Saturday, 15 December 2012

Another school shooting, and America's doomed romance with guns continues

With twenty-eight dead in Connecticut, the logical response would be gun control. America’s latest school shooting is perhaps the most shocking yet, and it is undeniable, no matter the mental state of the gunman, that the easy availability of guns was the main factor. After the Dunblane school shooting in 1996 Scottish and British gun control laws were tightened severely. The same thing happened again when Derrick Bird shot more than twenty people in his home town, targeting some of his ‘enemies’, but mainly killing random people as they walked down the street. The UK, as with most countries, are able to balance mourning for these tragedies with a level-headed and positive approach to gun control. In America, things are different.

It is inevitable, but very little, if anything at all, will happen in the aftermath of the Newtown shooting. Adam Lanza’s identity had been revealed for only a few minutes when the pre-emptive strikes against the gun control campaigners began. Lanza has a mental illness, they said, negating any responsibility that easily-accessible firearms had played in the events. At the same time, old arguments emerge which claim that bringing politics, in the form of a gun control debate, into the aftermath of a massacre is a heartless act in itself.
As someone who lives in a country where the only people who have guns are farmers and particularly determined gangsters the idea of being able to walk into a supermarket and buy a firearm is surreal. There is no call in Britain for lesser gun control, because people seem to know the risks. But Britain, like the rest of Europe, has a different relationship with weapons to America. This relationship was explored, without much in the way of a satisfactory conclusion, by Michael Moore in Bowling For Columbine (in the end this relationship confused and angered him so he ended up chasing an aging Charleton Heston around the latter's home with a picture of a dead schoolgirl).

Ultimately Americans associated guns with 'freedom', and freedom with America - as long as this remains the case, the issue of gun control will never be removed from it's deadly rut. Guns are part of the national character to a significant extent, but, especially in the familiar aftermath of shootings like the one in Newtown, there are growing calls to restrict the sale of firearms. As I said above, nothing will happen.

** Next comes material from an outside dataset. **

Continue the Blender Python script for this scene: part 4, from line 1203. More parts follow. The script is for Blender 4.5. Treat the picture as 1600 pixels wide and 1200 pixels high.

The political situation in America is at deadlock on almost every issue. Obama may have scrapped past Romney in the presidential election, but he still has to deal with Republicans pouncing on his every move, motivated by the slender mandate the country afforded him. Republicans don't want gun control, and they would be able, with the help of the very rich pro-gun lobbies (like the NRA, whose natural reaction to a news flash about a school shooting is to draft a defensive press release), to make the argument very difficult for the Democrats. Obama and his party know this. I don't know Obama's personal views on gun control, but it's also likely that many people in his own party are against it. It is a hugely damaging and risky argument to have, and therefore, with their partisan nature, the Republicans have been able to shut down any attempt at establishing a discourse on the matter. The same thing has happened, to differing extents, to gay marriage, to climate change, and to solutions to the failings of American capitalism.

Gun control is also not the type of thing that would show improvements overnight, and the public are often hard to convince on measures which require a lot of work now, with no guaranteed outcome. In the event of guns being made illegal to own in America, there would be shootings and suicides as the police attempted to remove firearms from people. A few months in, when the first massacre is committed with an illegal gun, the pro-gun lobby will cart out their usual argument that it would have been prevented if one of the victims owned a gun.

Perhaps Obama, with no need to worry about personal re-election, could be brave, and attempt to move America towards a solution. He would have a number of big city mayors, like Michael Bloomberg, on his side (mayors who have to deal with gun crime in large American cities know first hand that the real tragedy of America's relationship with firearms is not the occasion school shooting but the constant stream of bodies which flow from gang disputes, all aided by a lack of gun control). Obama is already one of the most divisive presidents in American history, and immediate move towards gun control would likly entrench that. But dither, and refuse to move, and he will face a few more tearful press conferences before he walks out of the White House for the last time.